** Start of Given data **
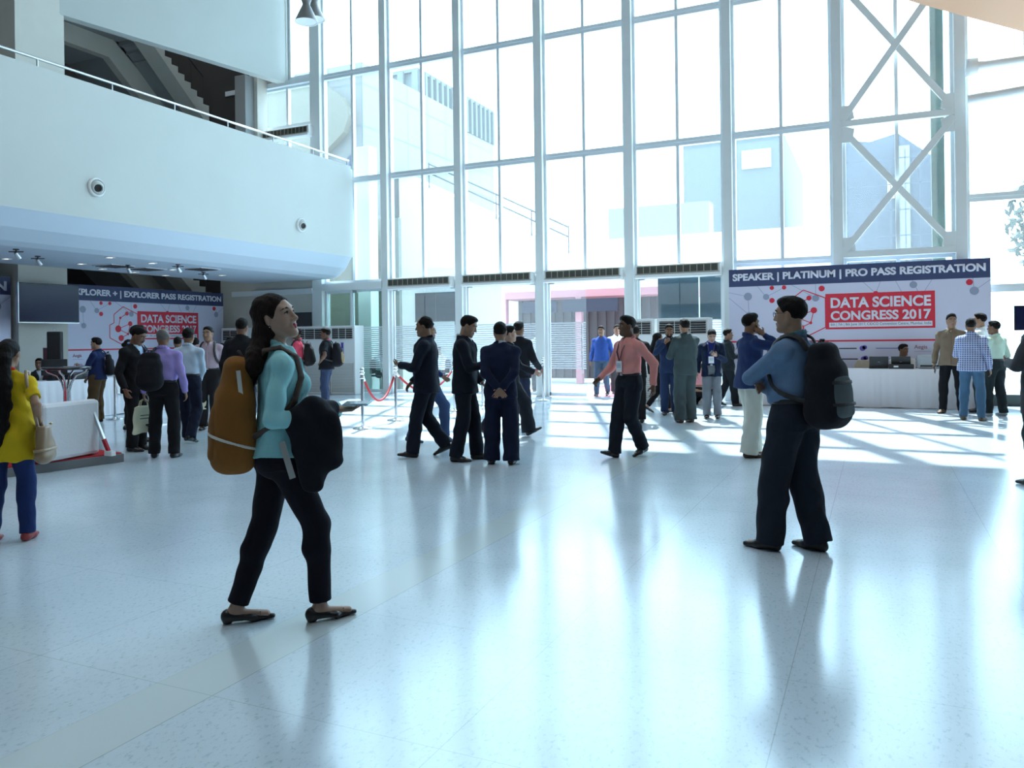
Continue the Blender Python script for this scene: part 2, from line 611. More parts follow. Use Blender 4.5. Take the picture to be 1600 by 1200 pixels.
# rounded end of the parapet
structure(MB().box(XB - .16, YB1 - .12, 3.72, XB - .02, YB1, 6.14), 'trim_5', M_WALL, bevel=0.03)
rail = empty('handrail', (XB - .08, 0, 6.2), 0, 'thin steel handrail running along the top of the gallery parapet', 'handrail')
MB().tube([(0, YB0, .16), (0, YB1 - .1, .16)], .024, 10).build('rail', M_STEEL, rail)
for k in range(18):
    yy = YB1 - .15 - k * 1.47
    MB().tube([(0, yy, -.01), (0, yy, .15)], .014, 8).build('rail_post', M_STEEL, rail)

# pillar with the screen, ground to roof, and the slanting upper wall
structure(MB().box(-17.35, 10.97, 0, -16.6, 12.1, 14), 'pillar', M_BEIGE)
structure(MB().prism([(-16.6, 12.0), (-15.3, 18.1), (-15.55, 18.15), (-16.85, 12.05)], 8.86, 14.0), 'wall_upper', M_WALL)
structure(MB().box(-16.5, 17.25, 5.1, -16.12, 17.6, 9.0), 'pillar', M_GREYCONC)
structure(MB().box(-16.3, 17.6, 5.1, -16.0, 18.0, 9.0), 'pillar', M_BEIGE)
structure(MB().box(-17.9, 18.03, 5.1, -16.32, 18.25, 14), 'wall_recess', M_DARKVOID)
structure(MB().box(-16.32, 18.03, 8.95, -15.3, 18.25, 14), 'wall_recess_upper', M_WALL)
structure(MB().box(-22.4, 4, 0.0, -22.3, 18.3, 14), 'wall_inner', M_DARKVOID)
structure(MB().box(-22.3, 18.3, 0.0, -17.9, 18.5, 14), 'wall_end', M_DARKVOID)


def staircase(dz, label):
    st = empty('staircase', (-18.5, 0, dz), 0, label, 'staircase', 'stairs behind the gallery')
    n, run, rise = 10, .235, .168
    ytop, ztop = 18.25 - n * run, 8.52 + n * rise
    # flight with a stepped stringer
    pts = []
    for k in range(n + 1):
        y, z = 18.25 - k * run, 8.52 + k * rise
        pts += [(y, z), (y, z + rise)]
    top = pts[-1]
    poly = pts + [(top[0] - 2.8, top[1]), (top[0] - 2.8, top[1] - .35), (top[0] + .15, top[1] - .35), (18.25, 8.02)]
    MB().prism(poly, -.6, 0, axis='x').build('stringer', M_BEIGE, st)
    MB().prism(poly[:-4] + [(top[0] - 2.8, top[1]), (top[0] - 2.8, top[1] - .22), (top[0] + .25, top[1] - .22), (18.25, 8.22)], -1.3, -.6, axis='x').build('flight', M_GREYCONC, st)
    MB().prism([(top[0] - 2.8, top[1]), (top[0] - 2.8, top[1] - .75), (top[0] - .1, top[1] - .75), (18.25, 7.5), (18.25, 8.3), (top[0], top[1])], -1.55, -1.3, axis='x').build('inner_stringer', M_BEIGE, st)
    MB().prism([(top[0] - 2.8, top[1]), (top[0] - 2.8, top[1] - .7), (top[0] - .1, top[1] - .7), (18.25, 7.55), (18.25, 8.3), (top[0], top[1])], -3.0, -1.55, axis='x').build('lower_flight', M_GREYCONC, st)
    b = MB()
    for k in range(0, n, 2):
        y, z = 18.1 - k * run, 8.7 + k * rise
        b.tube([(-.08, y, z), (-.08, y, z + .85)], .012, 6)
    b.tube([(-.08, 18.1, 9.55), (-.08, 18.1 - n * run, 9.55 + n * rise)], .022, 8)
    b.build('balustrade', M_BLACK, st)
    MB().lathe([(0, -.05), (.1, -.04), (.15, 0)], (-2.0, top[0] - 1.2, top[1] - .7), 16).build('landing_lamp', M_WHITE, st)
    return st


staircase(0, 'pale concrete stair flight seen through the upper gallery opening')
staircase(-5.72, 'pale concrete stair flight seen above the explorer pass banner')

# ceiling below the gallery: downlights, vents, spotlights
M_LAMP = mat('lamp_lit', (1, 1, 1), emit=(1, 0.93, 0.8), estr=5)


def on_soffit(px, py, z=3.15):
    return ground(px, py, z)


for i, (px, py) in enumerate([(10, 404), (172, 402), (127, 412), (160, 420), (238, 411), (270, 421), (211, 425), (258, 430), (347, 430)]):
    p = on_soffit(px, py)
    t = empty('downlight', p, 0, 'small round recessed downlight in the ceiling under the gallery', 'downlight', 'downlights under the gallery')
    MB().lathe([(.1, 0), (.1, -.012), (.075, -.014), (.07, 0)], n=20).build('trim_ring', M_WHITE, t)
    MB().lathe([(.07, -.003), (0, -.003)], n=16).build('lens', M_LAMP, t)
for px, py in [(178, 415), (230, 420), (315, 420)]:
    p = on_soffit(px, py)
    t = empty('ceiling_vent', p, 0, 'square slatted air vent in the ceiling under the gallery', 'vent', 'ceiling vents')
    MB().box(-.3, -.3, -.015, .3, .3, 0).build('frame', M_WHITE, t)
    g = MB()
    for k in range(6):
        g.box(-.26, -.25 + k * .09, -.03, .26, -.2 + k * .09, -.014)
    g.build('slats', M_DARKGREY, t)
for px, py, lab in [(25, 389, 'dark spotlight on the gallery ceiling nearest the picture edge'), (59, 400, 'spotlight with two arms on the ceiling above the wall screen'), (200, 414, 'tilted spotlight between the two ceiling vents'), (278, 413, 'small spotlight on the ceiling above the explorer banner heading'), (318, 425, 'small spotlight near the far end of the gallery ceiling')]:
    p = on_soffit(px, py)
    t = empty('spotlight', p, .6, lab, 'spotlight', 'spotlights under the gallery')
    MB().lathe([(.05, 0), (.05, -.02), (.015, -.02), (.015, -.07), (0, -.07)], n=12).build('mount', M_DARKGREY, t)
    MB().tube([(0, -.02, -.07), (.03, .06, -.16)], [.03, .045], 12).build('lamp_head', M_STEEL, t)
    MB().tube([(-.12, 0, -.05), (.12, 0, -.05)], .01, 6).build('arm', M_DARKGREY, t)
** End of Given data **
[Task prompt] Restate only the lines running from the start of the material above through the line containing "14), 'wall_end', M_DARKVOID)", ends included. No pictures.

[Answer in full]
Continue the Blender Python script for this scene: part 2, from line 611. More parts follow. Use Blender 4.5. Take the picture to be 1600 by 1200 pixels.
# rounded end of the parapet
structure(MB().box(XB - .16, YB1 - .12, 3.72, XB - .02, YB1, 6.14), 'trim_5', M_WALL, bevel=0.03)
rail = empty('handrail', (XB - .08, 0, 6.2), 0, 'thin steel handrail running along the top of the gallery parapet', 'handrail')
MB().tube([(0, YB0, .16), (0, YB1 - .1, .16)], .024, 10).build('rail', M_STEEL, rail)
for k in range(18):
    yy = YB1 - .15 - k * 1.47
    MB().tube([(0, yy, -.01), (0, yy, .15)], .014, 8).build('rail_post', M_STEEL, rail)

# pillar with the screen, ground to roof, and the slanting upper wall
structure(MB().box(-17.35, 10.97, 0, -16.6, 12.1, 14), 'pillar', M_BEIGE)
structure(MB().prism([(-16.6, 12.0), (-15.3, 18.1), (-15.55, 18.15), (-16.85, 12.05)], 8.86, 14.0), 'wall_upper', M_WALL)
structure(MB().box(-16.5, 17.25, 5.1, -16.12, 17.6, 9.0), 'pillar', M_GREYCONC)
structure(MB().box(-16.3, 17.6, 5.1, -16.0, 18.0, 9.0), 'pillar', M_BEIGE)
structure(MB().box(-17.9, 18.03, 5.1, -16.32, 18.25, 14), 'wall_recess', M_DARKVOID)
structure(MB().box(-16.32, 18.03, 8.95, -15.3, 18.25, 14), 'wall_recess_upper', M_WALL)
structure(MB().box(-22.4, 4, 0.0, -22.3, 18.3, 14), 'wall_inner', M_DARKVOID)
structure(MB().box(-22.3, 18.3, 0.0, -17.9, 18.5, 14), 'wall_end', M_DARKVOID)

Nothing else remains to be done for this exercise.